The book is divided into two sections. The first inhabits signal Hollinghurst territory: the private school and Oxford (“Oh God, bloody Oxford,” as one character puts it). Dave’s mixed heritage complicates his engagement with this world – he describes his existence as “a chaos of privilege and prejudice”. We meet him as he visits Woolpeck, the home of Mark Hadlow, endower of the scholarship that Dave has been awarded to the prestigious Bampton school. Dave is there with Giles, Mark’s son and a boorish lout who forces himself upon Dave. Later, Giles will become a Tory MP and Brexiter. The pace here is glacial, sustained by the characteristic elegance of Hollinghurst’s prose, the complexity of the portrait of Dave that we build up over each lingering vignette. It’s not coincidental that Dave is reading Alain-Fournier’s Le Grande Meaulnes early in the book. Our Evenings shares with it a preoccupation with viewing the past through a lens of longing, a kind of romantic retrospection that distorts and idealises the remembered moments, even as it acknowledges their loss.
Hollinghurst’s approach to time in this first part of the book seems almost experimental in its wish to impede the onward march, to hold on to these precious, youthful moments. New chapters and sections begin with very obvious markers of time, but they are not the passing years of a Munro story. Instead, we have “The next evening”, or “At half past nine”, or “When I came back into the sitting room five minutes later”. At all the breaks in the narrative when we expect the author to take us forward, Hollinghurst lingers.
The second part of the novel handles time quite differently, moving briskly from Dave’s early work in experimental theatre to a few minor TV successes, taking in three important relationships: Chris, Hector and Richard.
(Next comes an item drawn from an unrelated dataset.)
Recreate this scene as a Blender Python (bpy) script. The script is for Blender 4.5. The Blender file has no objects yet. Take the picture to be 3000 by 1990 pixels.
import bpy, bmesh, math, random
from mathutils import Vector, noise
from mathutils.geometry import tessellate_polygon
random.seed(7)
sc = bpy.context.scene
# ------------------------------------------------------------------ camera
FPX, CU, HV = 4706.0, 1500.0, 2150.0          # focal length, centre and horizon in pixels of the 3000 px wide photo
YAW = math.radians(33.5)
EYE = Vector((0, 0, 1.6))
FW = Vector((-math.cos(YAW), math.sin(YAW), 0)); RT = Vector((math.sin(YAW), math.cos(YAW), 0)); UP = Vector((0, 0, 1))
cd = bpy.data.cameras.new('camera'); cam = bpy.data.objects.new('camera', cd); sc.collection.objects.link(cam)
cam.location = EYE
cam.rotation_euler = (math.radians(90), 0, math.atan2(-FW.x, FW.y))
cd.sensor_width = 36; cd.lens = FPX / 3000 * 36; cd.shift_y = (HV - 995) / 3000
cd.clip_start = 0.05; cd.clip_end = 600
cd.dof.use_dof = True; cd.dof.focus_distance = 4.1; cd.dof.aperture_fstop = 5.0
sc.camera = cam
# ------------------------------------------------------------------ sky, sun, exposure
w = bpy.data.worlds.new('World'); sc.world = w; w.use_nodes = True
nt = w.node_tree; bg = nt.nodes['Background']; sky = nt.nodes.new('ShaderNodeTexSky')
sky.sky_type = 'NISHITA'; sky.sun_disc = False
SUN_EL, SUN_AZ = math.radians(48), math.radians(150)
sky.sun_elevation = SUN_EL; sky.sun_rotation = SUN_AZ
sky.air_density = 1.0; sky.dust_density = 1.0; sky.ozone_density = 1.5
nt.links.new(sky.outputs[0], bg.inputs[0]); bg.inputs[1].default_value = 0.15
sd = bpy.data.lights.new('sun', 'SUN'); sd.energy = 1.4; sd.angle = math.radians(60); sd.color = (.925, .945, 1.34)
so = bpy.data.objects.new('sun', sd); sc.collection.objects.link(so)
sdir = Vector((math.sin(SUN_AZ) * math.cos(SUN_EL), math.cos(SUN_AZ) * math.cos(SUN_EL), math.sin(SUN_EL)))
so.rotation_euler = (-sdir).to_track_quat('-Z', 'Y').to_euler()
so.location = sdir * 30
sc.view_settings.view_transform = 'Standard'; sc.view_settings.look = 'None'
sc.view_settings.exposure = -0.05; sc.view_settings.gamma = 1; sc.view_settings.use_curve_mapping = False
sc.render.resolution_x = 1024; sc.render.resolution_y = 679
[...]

At one point, we leap 15 years from the end of one chapter to the beginning of the next, with Dave attending a reunion at Bampton and meeting Giles, now “one of our leading Eurosceptics, and a prominent thinker on the right of the party”. This could have been a novel about Brexit, or about race, or about the traditional Hollinghurst concerns: sex, drugs and class. It is, in some ways, about all of these things, but in a different key. What is clear is that where the early years deserved cherishing, here we are hurrying wildly towards the catastrophic present.
The central relationship is not between Dave and one of his lovers, or between Dave and Giles, but, rather, between our narrator and his remarkable mother. Avril Win had gone to Burma after the war, had a brief affair with a Burmese man and came back to a small town in Berkshire to scrape a living as a seamstress. Her story – fighting against prejudice, building a life for her son, falling in love with an older woman – is almost as important as Dave’s own in shaping the narrative. Hollinghurst’s mother died aged 97 just before he began writing Our Evenings and the book is dedicated to her.
Our Evenings is a novel about acceptance: of time’s passage, of life’s limitations, of the small victories that make existence meaningful. Hollinghurst has aged alongside his characters, and his prose has aged with him. What emerges is a work of quiet power, a novel that finds its emotional weight not in dramatic confrontations but in the slow, steady accumulation of a life, with all its beauty and sadness, moments that slip away largely unnoticed, until we are left, like Dave, to reckon with the twilight of our own evenings, looking back on bright mornings.